We asked a series of questions through a poll exclusively for KSL by Dan Jones about how the price of gas is affecting what you do. For one, many drivers who can find other ways of getting around are going to do that. Public transportation like TRAX is looking better and better. Sixty-two percent say the price of gas has them finding alternative transportation, 34 percent say it's not.

With gas well over $3 a gallon, in every question we asked, it's clear Utahns are making a change.

It would be nice if the law of gravity also applied to gas prices. But it seems like "UP" is the only direction it goes.

Salt Lake resident Betty Grandlinger said, "I just hope somebody is going to get us out of this soon."

Memorial Day is behind us, but that was the first sign that habits are changing. Sixty-seven percent of those asked said they will vacation close to home, 27 percent say gas is not affecting travel plans. Also, 56 percent are limiting recreational activities, and 26 percent say they are not affected by gas prices.

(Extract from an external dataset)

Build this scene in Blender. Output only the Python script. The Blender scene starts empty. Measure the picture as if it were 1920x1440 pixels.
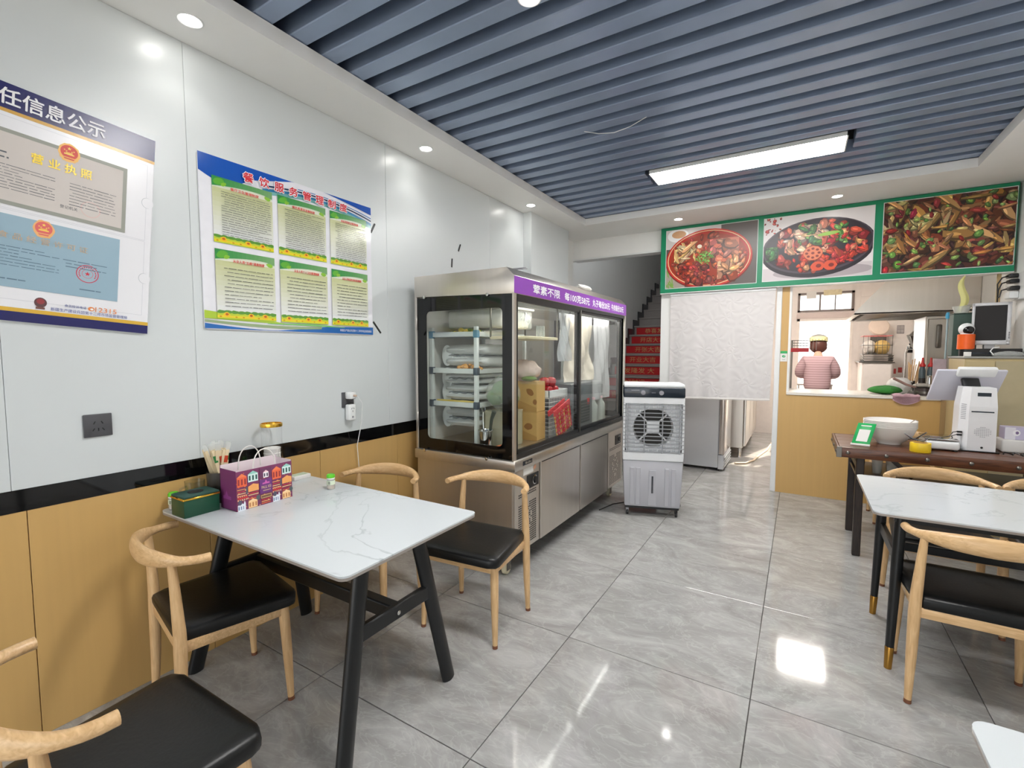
import bpy, bmesh, math, random
from mathutils import Vector, Matrix
random.seed(7)
SC = bpy.context.scene
COL = SC.collection
PI = math.pi
# ------------------------------------------------------------------ camera, world, sun, exposure
cam_d = bpy.data.cameras.new('camera')
cam_d.sensor_fit = 'HORIZONTAL'; cam_d.sensor_width = 36.0
cam_d.lens = 36.0 * 883.0 / 1920.0
cam_d.clip_start = 0.02; cam_d.clip_end = 200
cam = bpy.data.objects.new('camera', cam_d); COL.objects.link(cam)
cam.location = (0, 0, 1.43)
cam.rotation_euler = (math.radians(90 - 3.887), 0, math.radians(31.389))
SC.camera = cam
SC.view_settings.view_transform = 'Standard'
SC.view_settings.look = 'None'
SC.view_settings.gamma = 1.0
SC.view_settings.use_curve_mapping = False
SC.view_settings.exposure = 0.6
SC.cycles.max_bounces = 10; SC.cycles.diffuse_bounces = 5; SC.cycles.glossy_bounces = 5
SC.cycles.transparent_max_bounces = 16; SC.cycles.transmission_bounces = 6
SC.cycles.sample_clamp_indirect = 6.0
SC.cycles.use_denoising = True
w = bpy.data.worlds.new('sky'); SC.world = w; w.use_nodes = True
bg = w.node_tree.nodes['Background']
bg.inputs['Color'].default_value = (0.93, 0.97, 1.0, 1)
bg.inputs['Strength'].default_value = 2.2
sun_d = bpy.data.lights.new('sun', 'SUN'); sun_d.energy = 9.0; sun_d.angle = math.radians(0.6); sun_d.color = (1.0, 0.86, 0.7)
sun = bpy.data.objects.new('sun', sun_d); COL.objects.link(sun)
sun.rotation_euler = Vector((-0.20, -0.80, -0.62)).to_track_quat('-Z', 'Y').to_euler()
LIGHT_PANEL = 27.0      # radiance of the ceiling light panel and its added unseen second
LIGHT_DOWN = 30.0      # radiance of the small round downlights
SPOT_W = 1.6
KITCHEN_FILL = 34.0  # radiance of the added kitchen fill light

# ------------------------------------------------------------------ helpers
def lin(c):
    c = c / 255.0
    return c / 12.92 if c <= 0.04045 else ((c + 0.055) / 1.055) ** 2.4
def rgb(t): return (lin(t[0]), lin(t[1]), lin(t[2]), 1.0)
MATS = {}
def nodes_of(m):
    m.use_nodes = True
    nt = m.node_tree
    return nt, nt.nodes, nt.links, nt.nodes['Principled BSDF']
def M(name, col, rough=0.5, metal=0.0, spec=0.5, var=0.06, scale=18.0, bump=0.0, stretch=(1, 1, 1), coat=0.0, alpha=None):
    if name in MATS: return MATS[name]
    m = bpy.data.materials.new(name); MATS[name] = m
    nt, N, L, b = nodes_of(m)
    c = rgb(col)
    b.inputs['Roughness'].default_value = rough
    b.inputs['Metallic'].default_value = metal
    b.inputs['Specular IOR Level'].default_value = spec
    if coat: b.inputs['Coat Weight'].default_value = coat; b.inputs['Coat Roughness'].default_value = 0.08
    tc = N.new('ShaderNodeTexCoord'); mp = N.new('ShaderNodeMapping'); no = N.new('ShaderNodeTexNoise')
    mp.inputs['Scale'].default_value = stretch
    no.inputs['Scale'].default_value = scale; no.inputs['Detail'].default_value = 4
    L.new(tc.outputs['Object'], mp.inputs['Vector']); L.new(mp.outputs['Vector'], no.inputs['Vector'])
    mx = N.new('ShaderNodeMix'); mx.data_type = 'RGBA'
    mx.inputs[6].default_value = tuple(v * (1 - var) for v in c[:3]) + (1,)
    mx.inputs[7].default_value = tuple(min(1, v * (1 + var)) for v in c[:3]) + (1,)
    L.new(no.outputs['Fac'], mx.inputs[0]); L.new(mx.outputs[2], b.inputs['Base Color'])
    if bump:
        bp = N.new('ShaderNodeBump'); bp.inputs['Strength'].default_value = bump; bp.inputs['Distance'].default_value = 0.01
        L.new(no.outputs['Fac'], bp.inputs['Height']); L.new(bp.outputs['Normal'], b.inputs['Normal'])
    return m
def Emit(name, col, s):
    if name in MATS: return MATS[name]
    m = bpy.data.materials.new(name); MATS[name] = m
    nt, N, L, b = nodes_of(m)
    b.inputs['Base Color'].default_value = (0.8, 0.8, 0.8, 1)
    b.inputs['Emission Color'].default_value = (col[0], col[1], col[2], 1)
    b.inputs['Emission Strength'].default_value = s
    return m
def Glass(name, tint=(1, 1, 1), refl=1.0, rough=0.02):
    if name in MATS: return MATS[name]
    m = bpy.data.materials.new(name); MATS[name] = m
    nt, N, L, b = nodes_of(m)
    N.remove(b); out = N['Material Output']
    tr = N.new('ShaderNodeBsdfTransparent'); tr.inputs['Color'].default_value = tint + (1,)
    gl = N.new('ShaderNodeBsdfGlossy'); gl.inputs['Roughness'].default_value = rough
    fr = N.new('ShaderNodeLayerWeight'); fr.inputs['Blend'].default_value = 0.5
    pw = N.new('ShaderNodeMath'); pw.operation = 'POWER'; pw.inputs[1].default_value = 5.0
    mu = N.new('ShaderNodeMath'); mu.operation = 'MULTIPLY_ADD'; mu.inputs[1].default_value = 0.75 * refl; mu.inputs[2].default_value = 0.03 * refl
    mix = N.new('ShaderNodeMixShader')
    L.new(fr.outputs['Facing'], pw.inputs[0]); L.new(pw.outputs[0], mu.inputs[0]); L.new(mu.outputs[0], mix.inputs[0])
    L.new(tr.outputs[0], mix.inputs[1]); L.new(gl.outputs[0], mix.inputs[2]); L.new(mix.outputs[0], out.inputs['Surface'])
    return m
def Film(name, col, op, rough=0.25):
    """thin translucent plastic: part clear, part coloured plastic"""
    if name in MATS: return MATS[name]
    m = bpy.data.materials.new(name); MATS[name] = m
    nt, N, L, b = nodes_of(m); out = N['Material Output']
    b.inputs['Base Color'].default_value = rgb(col); b.inputs['Roughness'].default_value = rough
    tr = N.new('ShaderNodeBsdfTransparent'); mix = N.new('ShaderNodeMixShader')
    mix.inputs[0].default_value = op
    L.new(tr.outputs[0], mix.inputs[1]); L.new(b.outputs[0], mix.inputs[2]); L.new(mix.outputs[0], out.inputs['Surface'])
    tc = N.new('ShaderNodeTexCoord'); no = N.new('ShaderNodeTexNoise'); no.inputs['Scale'].default_value = 14
    bp = N.new('ShaderNodeBump'); bp.inputs['Strength'].default_value = 0.5; bp.inputs['Distance'].default_value = 0.02
    L.new(tc.outputs['Object'], no.inputs['Vector']); L.new(no.outputs['Fac'], bp.inputs['Height']); L.new(bp.outputs['Normal'], b.inputs['Normal'])
    return m
def ramp(N, stops):
    r = N.new('ShaderNodeValToRGB'); e = r.color_ramp.elements
    while len(e) < len(stops): e.new(0.5)
    for k, (p, c) in enumerate(stops): e[k].position = p; e[k].color = c
    return r

class G:
    """collects geometry for ONE mesh"""
    def __init__(s): s.v = []; s.f = []; s.c = None
    def add(s, vs, fs):
        n = len(s.v); s.v += [tuple(v) for v in vs]; s.f += [tuple(i + n for i in f) for f in fs]; return s
    def box(s, x0, x1, y0, y1, z0, z1, bev=0.0, seg=1):
        if x0 > x1: x0, x1 = x1, x0
        if y0 > y1: y0, y1 = y1, y0
        if z0 > z1: z0, z1 = z1, z0
        vs = [(x0, y0, z0), (x1, y0, z0), (x1, y1, z0), (x0, y1, z0), (x0, y0, z1), (x1, y0, z1), (x1, y1, z1), (x0, y1, z1)]
        fs = [(0, 3, 2, 1), (4, 5, 6, 7), (0, 1, 5, 4), (1, 2, 6, 5), (2, 3, 7, 6), (3, 0, 4, 7)]
        if bev: return s.bevelled(vs, fs, bev, seg)
        return s.add(vs, fs)
    def bevelled(s, vs, fs, bev, seg=1):
        bm = bmesh.new(); bv = [bm.verts.new(v) for v in vs]
        for f in fs: bm.faces.new([bv[i] for i in f])
        bmesh.ops.bevel(bm, geom=bm.edges[:], offset=bev, segments=seg, profile=0.5, affect='EDGES', clamp_overlap=True)
        bm.verts.index_update()
        s.add([v.co[:] for v in bm.verts], [[v.index for v in f.verts] for f in bm.faces]); bm.free(); return s
    def obox(s, c, h, u, n, a, b, d, bev=0.0):
        """box centred at c with half sizes a,b,d along the unit vectors h,u,n"""
        c = Vector(c); h = Vector(h) * a; u = Vector(u) * b; n = Vector(n) * d
        vs = [c + sx * h + sy * u + sz * n for sz in (-1, 1) for sx, sy in ((-1, -1), (1, -1), (1, 1), (-1, 1))]
        fs = [(0, 3, 2, 1), (4, 5, 6, 7), (0, 1, 5, 4), (1, 2, 6, 5), (2, 3, 7, 6), (3, 0, 4, 7)]
        if bev: return s.bevelled(vs, fs, bev, 2)
        return s.add(vs, fs)
    def tube(s, pts, r, n=8, cap=True, flat=None, up=None):
        pts = [Vector(p) for p in pts]; k = len(pts)
        rs = r if isinstance(r, (list, tuple)) else [r] * k
        vs = []; fs = []
        prev = None
        for i, p in enumerate(pts):
            t = (pts[min(i + 1, k - 1)] - pts[max(i - 1, 0)])
            t = t.normalized() if t.length > 1e-9 else Vector((0, 0, 1))
            if up is not None: a = Vector(up)
            elif prev is not None: a = prev
            else: a = Vector((0, 0, 1)) if abs(t.z) < 0.9 else Vector((1, 0, 0))
            a = (a - t * a.dot(t)).normalized(); b = t.cross(a); prev = a
            ri = rs[i]; ra, rb = ri if isinstance(ri, (list, tuple)) else (ri, ri)
            for j in range(n):
                q = 2 * PI * j / n
                vs.append(p + a * (math.cos(q) * ra) + b * (math.sin(q) * rb))
        for i in range(k - 1):
            for j in range(n):
                fs.append((i * n + j, i * n + (j + 1) % n, (i + 1) * n + (j + 1) % n, (i + 1) * n + j))
        if cap: fs.append(tuple(range(n - 1, -1, -1))); fs.append(tuple((k - 1) * n + j for j in range(n)))
        return s.add(vs, fs)
    def lathe(s, prof, c=(0, 0, 0), n=20, axis=(0, 0, 1), cap=True):
        ax = Vector(axis).normalized(); a = Vector((1, 0, 0)) if abs(ax.x) < 0.9 else Vector((0, 1, 0))
        a = (a - ax * a.dot(ax)).normalized(); b = ax.cross(a); c = Vector(c)
        vs = []; fs = []; k = len(prof)
        for r, z in prof:
            for j in range(n):
                q = 2 * PI * j / n
                vs.append(c + ax * z + a * (math.cos(q) * r) + b * (math.sin(q) * r))
        for i in range(k - 1):
            for j in range(n):
                fs.append((i * n + j, i * n + (j + 1) % n, (i + 1) * n + (j + 1) % n, (i + 1) * n + j))
        if cap:
            if prof[0][0] > 1e-6: fs.append(tuple(range(n - 1, -1, -1)))
            if prof[-1][0] > 1e-6: fs.append(tuple((k - 1) * n + j for j in range(n)))
        return s.add(vs, fs)
    def prism(s, poly, lo, hi, axis='z', bev=0.0):
        """extrude a 2D polygon along an axis; (a,b) -> axis x: (.,a,b)  y: (a,.,b)  z: (a,b,.)"""
        def P(a, b, t): return {'x': (t, a, b), 'y': (a, t, b), 'z': (a, b, t)}[axis]
        n = len(poly)
        vs = [P(a, b, lo) for a, b in poly] + [P(a, b, hi) for a, b in poly]
        fs = [tuple(range(n - 1, -1, -1)), tuple(range(n, 2 * n))] + [(i, (i + 1) % n, n + (i + 1) % n, n + i) for i in range(n)]
        if bev: return s.bevelled(vs, fs, bev, 2)
        return s.add(vs, fs)
    def grid(s, fn, nu, nv, closed_u=False):
        vs = [fn(i / nu, j / nv) for j in range(nv + 1) for i in range(nu + (0 if closed_u else 1))]
        W = nu if closed_u else nu + 1
        fs = [(j * W + i, j * W + (i + 1) % W, (j + 1) * W + (i + 1) % W, (j + 1) * W + i) for j in range(nv) for i in range(nu)]
        return s.add(vs, fs)
    def ball(s, c, r, nu=16, nv=10, fn=None):
        c = Vector(c); r = r if isinstance(r, (list, tuple)) else (r, r, r)
        def f(u, v):
            a = 2 * PI * u; b = PI * (v - 0.5); k = fn(a, b) if fn else 1.0
            return (c.x + r[0] * k * math.cos(b) * math.cos(a), c.y + r[1] * k * math.cos(b) * math.sin(a), c.z + r[2] * k * math.sin(b))
        return s.grid(f, nu, nv, True)
    def torus(s, c, R, r, axis=(0, 0, 1), n=24, m=8):
        ax = Vector(axis).normalized(); a = Vector((1, 0, 0)) if abs(ax.x) < 0.9 else Vector((0, 1, 0))
        a = (a - ax * a.dot(ax)).normalized(); b = ax.cross(a); c = Vector(c)
        def f(u, v):
            q = 2 * PI * u; e = 2 * PI * v; d = a * math.cos(q) + b * math.sin(q)
            return c + d * (R + r * math.cos(e)) + ax * (r * math.sin(e))
        return s.grid(f, n, m, True)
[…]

Greg Walz said, "When it gets to $4 or $5, even I will start thinking about it every day. Maybe just fill up a tank with $20 and do what you can."

The Napa Auto parts store in Riverton has noticed a big problem with the price of gas: not only does it cost a lot of money to fill their trucks, but somebody is stealing right out of their gas tanks when they aren't looking.

Rick Linnarz, with Napa Auto Parts, told KSL, "Several times we'll come in the morning and we're out of gas, and we know we've just filled it the evening before."

Napa is locking its gas caps now and has sold the same mechanism to several customers lately.

While most people won't resort to committing a crime to save a few bucks on gas, our poll shows most people are changing their driving behavior. Thirty-eight percent won't change their driving behaviors, but 60 percent say the price of gas means it's time to start doing things differently.

This is reflective of polling we did about a year ago. Most respondents said it would take gas reaching the $3 mark to change habits.

Americans are paying a little less for gasoline than they were. The national average price dropped a penny $3.20. Utahns are paying more than that, at $3.27.